Suade

suade.org
Country: United Kingdom
Status: Graduated

Suade helps the finance industry stay on the right side of regulations

All banks face the same manual challenges dealing with regulation – Suade aims to automate things by sharing data securely

Bio

  • Age of business: 18 months
  • Name of business: Suade
  • Location: London
  • Founding Team: Diana Paredes CEO & Co-founder, Murat Abur CTO & Co-founder
  • ODINE funding: £100,000

What does Suade do?

Suade provides financial institutions with a data-driven software platform to deliver their regulatory requirements. The company works closely with financial institutions in developing an industry-led solution.

How did you meet?

The founders, Diana Paredes (CEO) and Murat Abur (CTO), met at an international high school in Rome 15 years ago, and despite studying Engineering and Physics, both ended up working for top banks in London.

Where did the business idea come from?

After nearly a decade working for the likes of BNP Paribas, Nomura, Merrill Lynch, Bank of America and Barclays, the founders realised that all banks were facing the same manual challenges in dealing with regulation and decided to leverage their expertise to solve a major pain point for the industry.

Are you working with any other partners?

The company works closely with many banks, large and small, in the UK and around Europe as well as Simmons & Simmons in developing thought leadership on how regulation should be absorbed and how to create software-driven responses in what they label the ‘Spirit of Regulation’.

How has ODINE helped you so far?

Data openness remains the customer’s prerogative due to the sensitive nature of the work we do. Through ODINE and our FIRE project, we have been able to focus on an open format for data for when a firm chooses to share that data with the public or a third party.

What advice would you give to other companies pitching to ODINE?

What makes the ODINE program different to other funding sources, is the focus on projects that deliver social as well as economic benefits.
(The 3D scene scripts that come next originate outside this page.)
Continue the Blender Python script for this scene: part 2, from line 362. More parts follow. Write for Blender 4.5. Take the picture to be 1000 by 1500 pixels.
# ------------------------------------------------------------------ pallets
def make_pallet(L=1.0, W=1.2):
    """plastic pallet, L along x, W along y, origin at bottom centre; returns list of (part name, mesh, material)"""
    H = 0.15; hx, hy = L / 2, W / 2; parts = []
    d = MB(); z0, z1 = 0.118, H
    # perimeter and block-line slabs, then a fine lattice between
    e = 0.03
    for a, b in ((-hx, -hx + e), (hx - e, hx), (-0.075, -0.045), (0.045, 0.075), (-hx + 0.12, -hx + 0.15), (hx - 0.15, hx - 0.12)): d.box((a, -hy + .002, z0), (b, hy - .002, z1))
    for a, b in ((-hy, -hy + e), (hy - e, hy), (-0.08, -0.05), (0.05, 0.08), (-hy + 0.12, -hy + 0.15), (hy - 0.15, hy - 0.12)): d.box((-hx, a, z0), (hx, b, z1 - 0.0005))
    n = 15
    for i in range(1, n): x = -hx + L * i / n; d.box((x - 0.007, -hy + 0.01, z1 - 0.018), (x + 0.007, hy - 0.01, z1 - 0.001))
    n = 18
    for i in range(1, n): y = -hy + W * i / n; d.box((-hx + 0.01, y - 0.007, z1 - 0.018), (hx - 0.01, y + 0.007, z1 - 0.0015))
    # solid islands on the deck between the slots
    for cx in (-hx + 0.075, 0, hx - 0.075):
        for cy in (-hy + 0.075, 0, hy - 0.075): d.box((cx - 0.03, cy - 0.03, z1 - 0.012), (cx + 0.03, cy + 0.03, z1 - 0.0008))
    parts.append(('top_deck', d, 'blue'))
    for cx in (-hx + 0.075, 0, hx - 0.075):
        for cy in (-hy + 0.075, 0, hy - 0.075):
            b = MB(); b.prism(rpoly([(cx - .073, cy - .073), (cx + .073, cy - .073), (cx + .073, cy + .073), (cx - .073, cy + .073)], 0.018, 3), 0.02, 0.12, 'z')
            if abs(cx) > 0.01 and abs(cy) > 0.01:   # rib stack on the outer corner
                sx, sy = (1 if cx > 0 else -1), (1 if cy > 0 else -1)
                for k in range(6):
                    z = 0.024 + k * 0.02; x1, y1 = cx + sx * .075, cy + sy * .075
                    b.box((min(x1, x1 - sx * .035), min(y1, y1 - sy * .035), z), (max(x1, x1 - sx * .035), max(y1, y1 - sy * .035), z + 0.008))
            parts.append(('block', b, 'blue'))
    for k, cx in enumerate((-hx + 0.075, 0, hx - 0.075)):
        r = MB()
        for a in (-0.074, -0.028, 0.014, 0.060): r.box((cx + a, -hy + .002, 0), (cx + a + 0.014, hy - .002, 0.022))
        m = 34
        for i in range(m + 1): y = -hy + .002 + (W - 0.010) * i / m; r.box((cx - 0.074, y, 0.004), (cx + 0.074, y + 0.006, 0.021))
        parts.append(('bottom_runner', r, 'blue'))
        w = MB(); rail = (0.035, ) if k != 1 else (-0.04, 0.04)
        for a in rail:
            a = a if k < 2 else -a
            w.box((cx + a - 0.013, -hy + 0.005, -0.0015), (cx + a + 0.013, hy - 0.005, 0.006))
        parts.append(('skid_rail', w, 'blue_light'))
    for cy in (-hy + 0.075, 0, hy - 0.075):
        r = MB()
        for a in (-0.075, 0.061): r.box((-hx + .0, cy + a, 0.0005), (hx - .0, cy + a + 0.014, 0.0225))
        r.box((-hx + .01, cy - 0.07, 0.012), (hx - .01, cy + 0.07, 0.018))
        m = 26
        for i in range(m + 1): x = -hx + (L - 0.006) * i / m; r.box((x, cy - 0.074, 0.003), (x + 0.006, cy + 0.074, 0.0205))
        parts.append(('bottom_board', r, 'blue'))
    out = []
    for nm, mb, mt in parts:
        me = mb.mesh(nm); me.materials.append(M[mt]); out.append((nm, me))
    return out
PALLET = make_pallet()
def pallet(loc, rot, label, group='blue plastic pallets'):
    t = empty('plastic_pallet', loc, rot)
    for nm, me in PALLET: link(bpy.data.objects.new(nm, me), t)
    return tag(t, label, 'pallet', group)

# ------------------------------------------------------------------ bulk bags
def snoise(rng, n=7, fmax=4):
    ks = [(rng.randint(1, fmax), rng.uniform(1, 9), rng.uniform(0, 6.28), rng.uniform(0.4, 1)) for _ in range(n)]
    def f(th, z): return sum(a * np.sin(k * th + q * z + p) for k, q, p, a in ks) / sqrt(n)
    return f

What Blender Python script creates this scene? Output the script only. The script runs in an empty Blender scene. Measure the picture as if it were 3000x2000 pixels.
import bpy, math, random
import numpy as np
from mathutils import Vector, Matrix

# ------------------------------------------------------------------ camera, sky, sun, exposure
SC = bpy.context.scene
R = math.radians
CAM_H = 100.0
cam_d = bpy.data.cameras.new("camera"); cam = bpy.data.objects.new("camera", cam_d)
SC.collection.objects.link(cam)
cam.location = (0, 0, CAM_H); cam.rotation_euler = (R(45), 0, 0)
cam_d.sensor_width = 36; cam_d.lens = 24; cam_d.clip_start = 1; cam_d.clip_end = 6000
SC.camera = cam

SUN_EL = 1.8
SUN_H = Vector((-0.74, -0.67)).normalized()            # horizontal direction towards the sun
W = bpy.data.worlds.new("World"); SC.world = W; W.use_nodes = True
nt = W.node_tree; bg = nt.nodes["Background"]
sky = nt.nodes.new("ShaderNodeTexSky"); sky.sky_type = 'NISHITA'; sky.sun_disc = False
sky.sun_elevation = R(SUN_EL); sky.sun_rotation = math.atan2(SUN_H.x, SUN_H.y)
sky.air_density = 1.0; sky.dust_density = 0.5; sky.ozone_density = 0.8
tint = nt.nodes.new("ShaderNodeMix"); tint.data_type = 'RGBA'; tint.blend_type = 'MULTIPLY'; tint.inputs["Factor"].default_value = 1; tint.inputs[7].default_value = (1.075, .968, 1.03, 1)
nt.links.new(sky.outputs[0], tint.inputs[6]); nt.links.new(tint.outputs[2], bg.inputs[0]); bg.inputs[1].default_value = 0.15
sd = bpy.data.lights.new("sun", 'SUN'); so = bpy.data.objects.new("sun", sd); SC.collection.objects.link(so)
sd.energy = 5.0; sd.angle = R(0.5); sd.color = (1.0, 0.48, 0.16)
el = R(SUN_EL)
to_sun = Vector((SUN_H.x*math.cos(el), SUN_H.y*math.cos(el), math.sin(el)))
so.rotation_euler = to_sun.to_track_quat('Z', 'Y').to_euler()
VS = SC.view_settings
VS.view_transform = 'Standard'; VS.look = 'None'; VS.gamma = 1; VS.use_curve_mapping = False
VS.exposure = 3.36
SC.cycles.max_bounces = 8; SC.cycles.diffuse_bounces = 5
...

Any good business should deliver more than profits to its customers, community and the public and ODINE’s focus on this aspect is what makes it a unique.

How would you encourage big business to buy into the open data movement?

George Bernard Shaw said it all: “…if you have an idea and I have an idea and we exchange these ideas, then each of us will have two ideas.”

What’s the key trend in open data at the moment?

The power of data is that it costs almost nothing to share and the main trend now is to share data in a controlled manner through APIs.